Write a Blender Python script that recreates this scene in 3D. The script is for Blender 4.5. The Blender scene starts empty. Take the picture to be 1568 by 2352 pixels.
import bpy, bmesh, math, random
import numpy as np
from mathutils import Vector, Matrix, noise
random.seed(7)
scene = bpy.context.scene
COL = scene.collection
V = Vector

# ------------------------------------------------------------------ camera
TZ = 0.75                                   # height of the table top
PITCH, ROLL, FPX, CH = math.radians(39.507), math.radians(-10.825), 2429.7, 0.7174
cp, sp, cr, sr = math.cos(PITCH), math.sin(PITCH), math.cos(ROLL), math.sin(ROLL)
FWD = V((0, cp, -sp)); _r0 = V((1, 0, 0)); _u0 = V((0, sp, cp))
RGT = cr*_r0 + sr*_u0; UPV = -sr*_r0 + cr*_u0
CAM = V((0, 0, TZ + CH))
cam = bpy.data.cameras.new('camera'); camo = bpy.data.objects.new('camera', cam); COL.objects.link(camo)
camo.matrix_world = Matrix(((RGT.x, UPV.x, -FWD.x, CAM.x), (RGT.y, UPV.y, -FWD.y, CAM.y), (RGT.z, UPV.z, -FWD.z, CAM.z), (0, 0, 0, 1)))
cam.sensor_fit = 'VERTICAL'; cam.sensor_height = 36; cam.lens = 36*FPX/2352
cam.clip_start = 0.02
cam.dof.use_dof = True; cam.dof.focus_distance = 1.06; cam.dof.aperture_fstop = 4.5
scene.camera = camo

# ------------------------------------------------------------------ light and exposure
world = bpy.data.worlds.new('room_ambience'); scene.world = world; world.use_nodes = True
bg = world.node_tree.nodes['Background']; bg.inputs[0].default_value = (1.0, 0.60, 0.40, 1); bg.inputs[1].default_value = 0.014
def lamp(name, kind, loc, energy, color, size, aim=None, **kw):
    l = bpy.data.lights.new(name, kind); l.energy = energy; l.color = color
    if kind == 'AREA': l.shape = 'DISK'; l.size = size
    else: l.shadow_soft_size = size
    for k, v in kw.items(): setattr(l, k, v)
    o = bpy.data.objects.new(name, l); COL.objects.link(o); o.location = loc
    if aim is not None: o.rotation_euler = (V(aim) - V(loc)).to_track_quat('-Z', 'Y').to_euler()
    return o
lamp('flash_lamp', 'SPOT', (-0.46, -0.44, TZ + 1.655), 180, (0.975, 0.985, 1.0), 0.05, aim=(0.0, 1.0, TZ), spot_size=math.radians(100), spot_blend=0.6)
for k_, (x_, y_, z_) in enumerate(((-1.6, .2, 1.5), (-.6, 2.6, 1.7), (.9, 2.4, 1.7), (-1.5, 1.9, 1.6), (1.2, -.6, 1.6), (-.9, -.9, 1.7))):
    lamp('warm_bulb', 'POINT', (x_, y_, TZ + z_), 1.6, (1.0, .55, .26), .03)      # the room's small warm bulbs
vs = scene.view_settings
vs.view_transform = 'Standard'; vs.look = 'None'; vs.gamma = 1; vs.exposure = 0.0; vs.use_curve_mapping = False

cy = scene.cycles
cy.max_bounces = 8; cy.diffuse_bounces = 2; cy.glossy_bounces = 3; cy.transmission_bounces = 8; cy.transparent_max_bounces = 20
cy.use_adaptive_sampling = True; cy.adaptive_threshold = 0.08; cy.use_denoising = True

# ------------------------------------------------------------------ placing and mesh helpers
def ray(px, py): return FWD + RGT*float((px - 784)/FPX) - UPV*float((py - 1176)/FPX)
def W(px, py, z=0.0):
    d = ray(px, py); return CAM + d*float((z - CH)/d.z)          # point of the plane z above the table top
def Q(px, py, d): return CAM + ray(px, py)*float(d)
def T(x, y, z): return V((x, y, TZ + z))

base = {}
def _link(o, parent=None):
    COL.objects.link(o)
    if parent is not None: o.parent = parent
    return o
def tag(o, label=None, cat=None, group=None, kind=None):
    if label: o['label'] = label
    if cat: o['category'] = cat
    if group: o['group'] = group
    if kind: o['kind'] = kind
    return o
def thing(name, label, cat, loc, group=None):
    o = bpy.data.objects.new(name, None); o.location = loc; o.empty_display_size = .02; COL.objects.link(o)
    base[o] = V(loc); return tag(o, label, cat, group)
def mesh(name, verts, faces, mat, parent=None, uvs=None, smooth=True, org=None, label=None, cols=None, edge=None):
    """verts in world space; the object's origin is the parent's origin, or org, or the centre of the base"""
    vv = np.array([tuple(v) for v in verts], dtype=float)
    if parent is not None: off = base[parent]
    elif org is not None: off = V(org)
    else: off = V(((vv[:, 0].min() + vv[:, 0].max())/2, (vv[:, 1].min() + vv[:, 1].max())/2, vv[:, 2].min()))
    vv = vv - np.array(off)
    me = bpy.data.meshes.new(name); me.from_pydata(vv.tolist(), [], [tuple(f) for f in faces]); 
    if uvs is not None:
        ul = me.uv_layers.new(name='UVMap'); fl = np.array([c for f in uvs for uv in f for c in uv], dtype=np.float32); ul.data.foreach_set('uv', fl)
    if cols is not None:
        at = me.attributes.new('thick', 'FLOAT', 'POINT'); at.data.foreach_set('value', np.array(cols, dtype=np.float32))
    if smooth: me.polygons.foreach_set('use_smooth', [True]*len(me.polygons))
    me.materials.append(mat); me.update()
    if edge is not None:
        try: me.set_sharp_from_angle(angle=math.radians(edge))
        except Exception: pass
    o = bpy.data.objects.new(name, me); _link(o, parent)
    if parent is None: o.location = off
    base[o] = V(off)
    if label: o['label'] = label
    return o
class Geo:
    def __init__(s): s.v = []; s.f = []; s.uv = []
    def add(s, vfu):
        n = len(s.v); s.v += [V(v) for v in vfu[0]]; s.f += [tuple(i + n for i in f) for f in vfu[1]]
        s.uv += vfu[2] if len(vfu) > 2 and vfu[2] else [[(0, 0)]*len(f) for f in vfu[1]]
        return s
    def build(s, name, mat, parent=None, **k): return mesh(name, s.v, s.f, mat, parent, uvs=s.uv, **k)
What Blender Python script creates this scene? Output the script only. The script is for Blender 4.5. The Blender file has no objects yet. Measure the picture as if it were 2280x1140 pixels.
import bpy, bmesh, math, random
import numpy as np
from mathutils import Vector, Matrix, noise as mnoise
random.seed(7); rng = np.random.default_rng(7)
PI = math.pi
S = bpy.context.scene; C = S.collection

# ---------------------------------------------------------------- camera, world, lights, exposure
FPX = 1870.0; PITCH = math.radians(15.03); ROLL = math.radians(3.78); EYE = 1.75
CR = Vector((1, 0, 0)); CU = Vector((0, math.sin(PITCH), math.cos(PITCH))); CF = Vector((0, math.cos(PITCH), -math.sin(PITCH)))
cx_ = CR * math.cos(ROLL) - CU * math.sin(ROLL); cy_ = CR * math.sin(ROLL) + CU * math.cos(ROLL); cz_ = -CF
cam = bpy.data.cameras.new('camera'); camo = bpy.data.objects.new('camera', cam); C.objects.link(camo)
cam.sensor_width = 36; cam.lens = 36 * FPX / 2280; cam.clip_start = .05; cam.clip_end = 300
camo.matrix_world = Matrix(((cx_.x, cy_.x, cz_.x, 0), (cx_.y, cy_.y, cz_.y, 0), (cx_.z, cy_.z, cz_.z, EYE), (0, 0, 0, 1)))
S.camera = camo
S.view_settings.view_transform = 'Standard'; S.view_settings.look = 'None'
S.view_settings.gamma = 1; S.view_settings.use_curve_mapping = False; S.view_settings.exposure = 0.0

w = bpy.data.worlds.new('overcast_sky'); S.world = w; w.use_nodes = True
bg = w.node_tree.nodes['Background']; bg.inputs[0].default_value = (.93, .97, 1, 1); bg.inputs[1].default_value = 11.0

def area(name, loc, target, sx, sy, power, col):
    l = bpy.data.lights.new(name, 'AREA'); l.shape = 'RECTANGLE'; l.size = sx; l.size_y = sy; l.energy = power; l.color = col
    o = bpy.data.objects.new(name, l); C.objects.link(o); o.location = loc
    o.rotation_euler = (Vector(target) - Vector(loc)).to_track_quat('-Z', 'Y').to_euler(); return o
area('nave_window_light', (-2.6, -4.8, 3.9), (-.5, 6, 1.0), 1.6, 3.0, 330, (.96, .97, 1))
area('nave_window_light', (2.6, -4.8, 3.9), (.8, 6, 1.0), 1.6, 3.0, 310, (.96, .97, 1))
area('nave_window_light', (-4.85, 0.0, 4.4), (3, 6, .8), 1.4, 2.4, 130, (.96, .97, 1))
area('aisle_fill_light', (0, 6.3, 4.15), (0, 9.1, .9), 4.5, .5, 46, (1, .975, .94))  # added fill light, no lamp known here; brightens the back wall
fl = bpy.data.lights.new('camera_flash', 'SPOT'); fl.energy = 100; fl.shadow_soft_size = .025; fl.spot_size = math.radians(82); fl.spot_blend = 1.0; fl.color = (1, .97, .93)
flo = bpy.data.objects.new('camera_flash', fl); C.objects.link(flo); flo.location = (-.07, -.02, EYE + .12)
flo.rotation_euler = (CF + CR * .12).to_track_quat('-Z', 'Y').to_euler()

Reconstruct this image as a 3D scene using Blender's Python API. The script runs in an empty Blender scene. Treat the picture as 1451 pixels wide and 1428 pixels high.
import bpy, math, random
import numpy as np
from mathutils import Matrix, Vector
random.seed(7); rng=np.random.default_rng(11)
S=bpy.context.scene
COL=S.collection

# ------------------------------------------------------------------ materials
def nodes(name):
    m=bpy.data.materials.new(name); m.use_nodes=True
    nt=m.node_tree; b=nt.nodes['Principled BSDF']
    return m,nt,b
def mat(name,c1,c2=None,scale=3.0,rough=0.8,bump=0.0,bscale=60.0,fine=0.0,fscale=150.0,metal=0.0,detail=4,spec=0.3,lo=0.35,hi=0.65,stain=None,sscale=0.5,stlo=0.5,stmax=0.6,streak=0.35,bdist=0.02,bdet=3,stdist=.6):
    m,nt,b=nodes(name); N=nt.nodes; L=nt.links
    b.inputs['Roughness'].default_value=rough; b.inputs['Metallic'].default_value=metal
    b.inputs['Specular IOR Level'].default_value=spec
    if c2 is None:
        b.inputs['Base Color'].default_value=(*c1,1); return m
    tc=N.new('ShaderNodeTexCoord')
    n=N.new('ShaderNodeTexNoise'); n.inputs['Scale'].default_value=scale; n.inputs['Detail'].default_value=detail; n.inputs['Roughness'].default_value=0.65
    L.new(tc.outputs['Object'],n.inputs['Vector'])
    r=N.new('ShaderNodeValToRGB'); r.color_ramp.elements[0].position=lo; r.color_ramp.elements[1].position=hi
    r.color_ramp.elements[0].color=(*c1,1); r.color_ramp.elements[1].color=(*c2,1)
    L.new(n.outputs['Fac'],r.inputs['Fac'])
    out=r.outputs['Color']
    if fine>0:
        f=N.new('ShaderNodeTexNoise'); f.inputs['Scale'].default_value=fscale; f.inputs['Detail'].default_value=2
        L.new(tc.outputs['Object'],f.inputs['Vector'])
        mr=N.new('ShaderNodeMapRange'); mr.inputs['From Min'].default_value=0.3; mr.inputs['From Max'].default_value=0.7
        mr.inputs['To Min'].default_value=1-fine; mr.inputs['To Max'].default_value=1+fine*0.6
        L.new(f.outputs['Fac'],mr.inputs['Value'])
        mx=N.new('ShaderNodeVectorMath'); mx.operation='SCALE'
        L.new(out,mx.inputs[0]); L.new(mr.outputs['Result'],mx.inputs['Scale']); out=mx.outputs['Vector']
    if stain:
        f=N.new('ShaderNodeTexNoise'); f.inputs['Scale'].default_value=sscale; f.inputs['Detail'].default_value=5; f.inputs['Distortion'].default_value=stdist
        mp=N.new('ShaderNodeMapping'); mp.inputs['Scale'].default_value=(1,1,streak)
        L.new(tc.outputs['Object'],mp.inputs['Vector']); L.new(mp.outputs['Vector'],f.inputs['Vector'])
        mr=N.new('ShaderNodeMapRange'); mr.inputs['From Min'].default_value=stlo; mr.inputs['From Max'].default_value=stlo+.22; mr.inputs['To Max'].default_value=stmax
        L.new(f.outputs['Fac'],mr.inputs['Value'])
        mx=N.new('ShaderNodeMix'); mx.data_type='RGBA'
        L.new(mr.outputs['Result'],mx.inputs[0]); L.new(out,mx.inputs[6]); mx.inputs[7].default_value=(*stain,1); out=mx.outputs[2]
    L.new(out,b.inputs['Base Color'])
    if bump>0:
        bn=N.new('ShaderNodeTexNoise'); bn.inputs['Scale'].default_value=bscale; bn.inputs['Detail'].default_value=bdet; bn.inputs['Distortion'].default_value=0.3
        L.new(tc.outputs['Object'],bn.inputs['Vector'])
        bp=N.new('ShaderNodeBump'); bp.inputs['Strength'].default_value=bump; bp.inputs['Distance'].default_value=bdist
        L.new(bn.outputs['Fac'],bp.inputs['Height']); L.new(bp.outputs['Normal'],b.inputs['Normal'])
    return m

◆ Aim
Exactly the lines above from the one with "Reconstruct this image" to the one with "COL=S.collection", both included, are to be quoted; leave the rest out.

◆ Answer for this exercise
Reconstruct this image as a 3D scene using Blender's Python API. The script runs in an empty Blender scene. Treat the picture as 1451 pixels wide and 1428 pixels high.
import bpy, math, random
import numpy as np
from mathutils import Matrix, Vector
random.seed(7); rng=np.random.default_rng(11)
S=bpy.context.scene
COL=S.collection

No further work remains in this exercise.